The latter part of the day was focused on the specificities of productive integration in the electric bus chain in Latin America. An Economic Affairs Officer from ECLAC’s Production, Productivity and Management Division, Nicolo Gligo, served as moderator on the afternoon’s first roundtable, which featured the participation of more than 30 representatives of the public and private sectors from Argentina, Brazil, Colombia and Chile. They commented on the exogenous and endogenous barriers of the electric bus value chain, making a broad assessment of the sector, regulatory shortfalls or gaps, the need to develop infrastructure to meet the needs of electric mobility, the importance of furthering technological paths internally, and investment challenges in the specific context of each country and in the regional context.

In the following session, the Executive Secretary of Brazil’s National Council for Industrial Development, Verena Hitner, led a second roundtable, inviting those present to discuss a possible regional agenda for developing the electric bus chain in Latin America and affirming that Brazil intends to draw up objectives for Latin American productive integration. She asked the group to reflect on possible ambitions, parameters and goals for integration. The contributed suggestions were centered on: building regional technical standards to facilitate interoperability between countries; generating regional aggregate demand; developing regulations for public procurement that would prioritize regional content; developing a South American energy market; drafting a regional circular economy plan that would contemplate, for example, the reconversion of buses with combustion engines to electric ones; a regional discussion on the use of the strategic set of rare earths; sharing a road map for scientific and technological development; and organizing business gatherings to build a productive sectoral agenda for regional integration.
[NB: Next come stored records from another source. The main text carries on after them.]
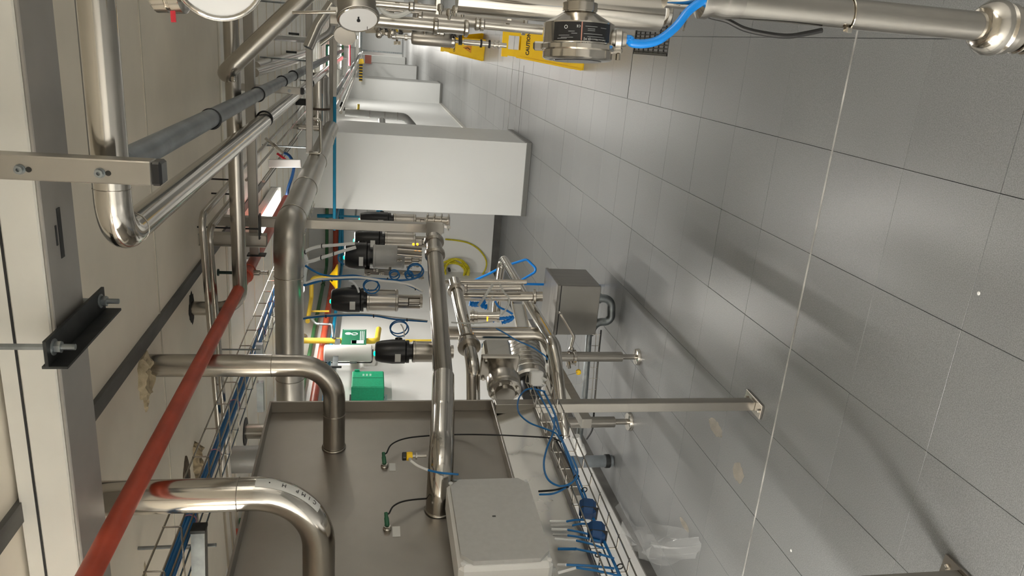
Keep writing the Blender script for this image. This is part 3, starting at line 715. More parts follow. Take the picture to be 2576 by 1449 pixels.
for i, (px, R) in enumerate((((1005, 828), .042), ((993, 693), .022), ((1046, 683), .036), ((1030, 694), .018), ((935, 722), .036))):
    q = at(px[0], px[1], D=3.5)
    bm = NB(); add_ring(bm, q, (.25, 1, 0), R, .0034, 30, 6); add_ring(bm, q + V(.006, .012, .004), (.32, 1, .1), R * .95, .0034, 30, 6)
    lb = ('coiled blue air tube above the nearest black valve', 'small blue tube coil under the grey valve body', 'larger blue tube coil touching the feed pipe', 'tiny blue tube coil between two larger coils', 'blue tube arch above the tagged steel actuator')[i]
    o = obj('tube_coil', bm, BLUEC, None, lb, 'air tube')
def bundle(label, pts, r, m_, D=3.5, name='cable_run', ties=()):
    t = thing(name, label, 'cable', at(*pts[0], D=D))
    P_ = [at(x, y, D=D + (.0 if len(p) < 3 else p[2])) for p in pts for x, y in [p[:2]]]
    obj('sleeve', cable(P_, r), m_, t)
    for k in ties:
        q = at(*k, D=D); obj('tie', ring(q, at(k[0] + 5, k[1], D=D) - q, r + .002, .0024, 12), BLACK, t)
    return t
bundle('upper overlit white sleeved cable bundle from the jacketed pipe to the valves', [(764, 636), (772, 630), (790, 623), (812, 619), (850, 616), (892, 612)], .0075, WHITEC, 3.5, ties=((768, 634), (810, 619)))
bundle('lower overlit white sleeved cable bundle with black ties', [(770, 660), (790, 655), (810, 648), (842, 638), (870, 629), (895, 622)], .0080, WHITEC, 3.5, ties=((808, 648), (840, 638)))
bundle('thick white sheathed bundle hanging just below the jacketed pipe', [(762, 640), (768, 652), (768, 664), (764, 690), (763, 716)], .014, WHITEC, 3.52)
bundle('blue cable sagging from the white bundle past the black valves', [(768, 668), (790, 682), (815, 692), (850, 695), (890, 693), (930, 700), (975, 703), (1010, 705), (1045, 700), (1058, 688)], .0050, BLUEC, 3.48, ties=((975, 703),))
bundle('blue and white cable run crossing in front of the yellow shower head', [(764, 718), (790, 711), (815, 704), (850, 702), (900, 700), (940, 702), (985, 708), (1020, 714), (1062, 732)], .0062, BLUEC, 3.45, ties=((812, 705), (835, 703), (1045, 725)))
bundle('white cable lying along the blue run above the tagged valve', [(768, 712), (800, 703), (850, 699), (905, 698), (960, 706), (1000, 710), (1035, 718), (1064, 733)], .0055, WHITEC, 3.44)
bundle('white lead arching down to the tagged valve head', [(878, 706), (888, 710), (898, 722), (903, 736)], .005, WHITEC, 3.5)
bundle('blue cable run crossing below the tagged steel actuator', [(763, 802), (800, 797), (850, 794), (900, 793), (945, 795), (985, 802), (1030, 806), (1075, 809)], .0042, BLUEC, 3.42, ties=((820, 796), (940, 795), (1024, 805)))
bundle('thin grey cable lying over the blue run below the tagged actuator', [(763, 798), (800, 793), (850, 790), (900, 789), (945, 792), (990, 798), (1040, 803), (1076, 807)], .0034, GREYP, 3.42)
bundle('thin blue loop on the small black valve in front of the blue pipe', [(895, 621), (868, 628), (852, 642), (853, 656), (866, 665)], .0035, BLUEC, 3.6)
bundle('white lead rising from the blue coil to the nearest valve head', [(1008, 815), (1014, 825), (1017, 840), (1016, 848)], .003, WHITEC, 3.35)
# lower pipework
def pipe(label, pts, r, bend, m_=STEEL, extra=(), name='steel_pipe', seg=20):
    t = thing(name, label, 'pipe', pts[0])
    obj('tube', tube(pts, r, bend, seg, 8), m_, t)
    for p, d, R in extra: obj('ferrule', lathe([(r * 1.02, -.010), (R, -.006), (R, .006), (r * 1.02, .010)], p, d, 24), STEEL, t)
    return t
B0, B1, B2 = at(1146, 722, Z=1.22), at(1180, 872, Z=1.20), at(1185, 1010, D=2.95)
dB = (B1 - B0).normalized()
pipe('polished pipe with flanges under the feed pipe ending in a downward bend', [B0 - dB * .05, B1, B1 + dB * .12, B1 + dB * .14 + V(-.32, .0, -.02)], .030, .09, POL, [(B1, dB, .052), (B1 - dB * .02, dB, .046), (B0 + dB * .03, dB, .044), (B0 + dB * .42, dB, .040)])
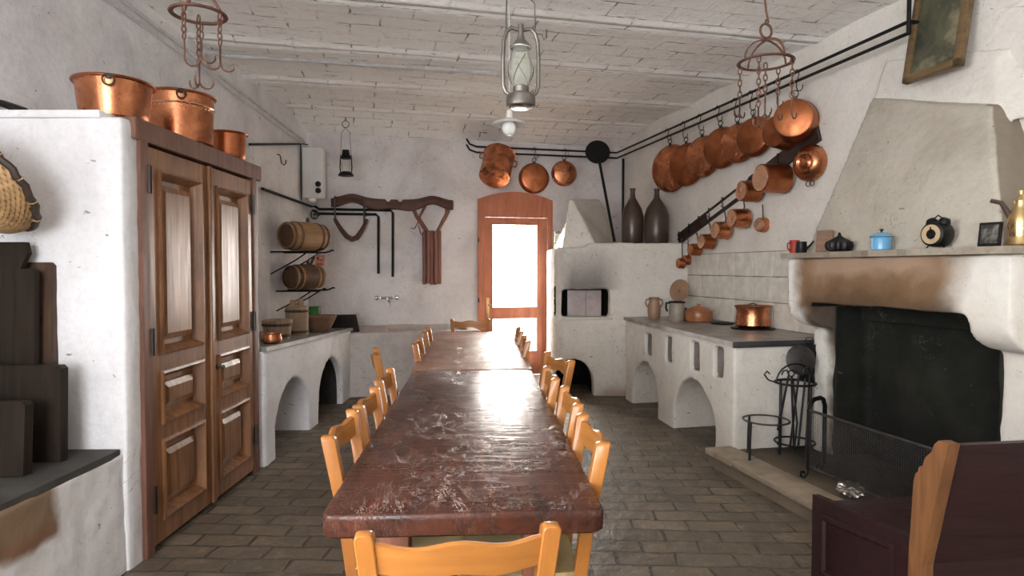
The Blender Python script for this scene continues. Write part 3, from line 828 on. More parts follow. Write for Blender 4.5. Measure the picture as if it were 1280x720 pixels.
# ================================================================== CHAIRS
def make_chair():
    t = thing('dining_chair', 'honey coloured wooden chair with wavy top rail, its back to the camera', 'chair')
    # rear posts: y=0 at seat, lean to -y at the top, splayed above the seat
    def post_pts(s): return [Vector((s * .165, .035, 0)), Vector((s * .165, .0, .42)), Vector((s * .178, -.022, .62)), Vector((s * .205, -.070, .90))]
    def square_sweep(pts, hw):
        q = MB(); rings = []
        for p, (wx, wy) in zip(pts, hw): rings.append([q.bm.verts.new(p + Vector(d)) for d in ((-wx, -wy, 0), (wx, -wy, 0), (wx, wy, 0), (-wx, wy, 0))])
        for A, B in zip(rings, rings[1:]):
            for k in range(4): q.bm.faces.new((A[k], A[(k + 1) % 4], B[(k + 1) % 4], B[k]))
        q.bm.faces.new(rings[0][::-1])
        top = pts[-1] + Vector((0, -.008, .010)); w = hw[-1]
        tr_ = [q.bm.verts.new(top + Vector(d)) for d in ((-w[0] * .7, -w[1] * .7, 0), (w[0] * .7, -w[1] * .7, 0), (w[0] * .7, w[1] * .7, 0), (-w[0] * .7, w[1] * .7, 0))]
        for k in range(4): q.bm.faces.new((rings[-1][k], rings[-1][(k + 1) % 4], tr_[(k + 1) % 4], tr_[k]))
        q.bm.faces.new(tr_)
        bmesh.ops.bevel(q.bm, geom=[e for e in q.bm.edges], offset=.003, segments=1, affect='EDGES')
        return q
    for s in (-1, 1):
        square_sweep(post_pts(s), [(.017, .018), (.020, .022), (.020, .022), (.021, .023)]).build('post', M['chair'], t)
    def rail(zc, hh, wave, xh, yb_, bow, name):
        q = MB(); N = 28; A = []; 
        for i in range(N + 1):
            u = -1 + 2 * i / N; x = u * xh
            y = yb_ - bow * (1 - u * u)
            top = hh * .5 + wave * (.5 * math.cos(u * PI * 2.0) + .35 * (1 - u * u)); bot = -hh * .5 + wave * .35 * math.cos(u * PI * 2.2)
            lean = .2
            A.append([q.bm.verts.new((x, y + dy - lean * dz, zc + dz)) for dy, dz in ((-.010, bot), (-.011, top - .004), (0, top), (.011, top - .004), (.010, bot))])
        for a, c in zip(A, A[1:]):
            for k in range(5): q.bm.faces.new((a[k], c[k], c[(k + 1) % 5], a[(k + 1) % 5]))
        q.bm.faces.new(A[0]); q.bm.faces.new(A[-1][::-1])
        q.build(name, M['chair_x'], t)
    rail(.845, .07, .013, .196, -.060, .030, 'top_rail')
    rail(.655, .055, .010, .178, -.028, .022, 'lower_rail')
    for s in (-1, 1):
        q = MB(); q.lathe([(0, 0), (.015, 0), (.019, .2), (.021, .40), (.019, .445), (0, .45)], 12, T(s * .195, .385, 0)); q.build('leg', M['chair'], t)
    q = MB().prism([(-.185, -.005), (.185, -.005), (.215, .41), (-.215, .41)], 'z', .425, .462)
    bmesh.ops.bevel(q.bm, geom=q.bm.edges[:], offset=.012, segments=2, affect='EDGES'); q.build('seat', M['rush'], t)
    q = MB()
    for s in (-1, 1):
        q.tube([(s * .166, .022, .20), (s * .195, .385, .20)], .010); q.tube([(s * .166, .012, .31), (s * .195, .385, .31)], .010)
    q.tube([(-.195, .385, .26), (.195, .385, .26)], .010); q.tube([(-.165, .02, .25), (.165, .02, .25)], .010)
    q.tube([(-.195, .385, .16), (.195, .385, .16)], .010)
    q.build('stretcher', M['chair_x'], t)
    return t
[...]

As the event concluded, Franco César Bernardes, Head of the Division of Technical Automotive Requirements at the MDIC’s Department for Development of Industry of High-Medium Technological Complexity, and Camila Gramkow, Director of ECLAC’s Office in Brazil, recognized and expressed gratitude for the contributions made throughout the event and stressed their importance. Both the MDIC and ECLAC, in their final remarks, expressed interest in continuing to support spaces for discussion to make progress on a regional agenda for developing the electric bus chain in Latin America.